The edges, fringes and backsides of the places we inhabit can tell us so much more than the polished, picture-postcard side. Accordingly, I’ve taken two concentric and complementary points of view in my exploration of Northampton. In one, I’ve traveled to the literal extremities of the city to photograph, over the course of a year, every location where a road intersects the town line. In the other I’ve photographed the “backside” of the center of town.

The photographs taken along the town line are bound in a coverless, spiral book: Start anywhere, there’s no first or last page. A map on the verso of each of the 25 pages locates the scene. These are mostly undramatic locations. Between places. Non-places. Sometimes the boundary is marked by a sign, sometimes merely by a change in the pavement, or the end of utility services. These may be places you pass by daily, or infrequently, if ever. Can you find your habitual route into or out of Northampton?

The backside of downtown is where you so often end up parking your car, or cutting through on-foot on a shortcut between errands. This area changes more slowly, and holds more history, than the front of Main Street. Records of change are preserved out in the open; additions to buildings, bricked-up windows, signs for businesses long closed. Life at the backdoors of downtown is slower and more utilitarian than on its dressed-up sidewalks.

Biography

Born in Oakland, California, 1953. Lives in Conway, Massachusetts.

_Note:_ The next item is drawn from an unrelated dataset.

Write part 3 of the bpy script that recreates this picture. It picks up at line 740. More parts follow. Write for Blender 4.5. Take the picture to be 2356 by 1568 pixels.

Michele Turre received a B.F.A in Printmaking from the University of Iowa and an M.F.A. in Computer Arts, Photography and Design from the University of Massachusetts, Amherst. She is currently on the faculty of Hampshire College, where she teaches courses in Digital Photography and New Media in the Film and Photography Program. She also works as a multimedia designer for Academic Computing at the University of Massachusetts. Turre’s digital photography and Web-based projects have been exhibited at SIGGRAPH and the International Society of Electronic Arts, and is included in the ArtBase archive of Internet art at rhizome.org. Her paintings, book arts, and prints have been shown at museums and galleries across North America.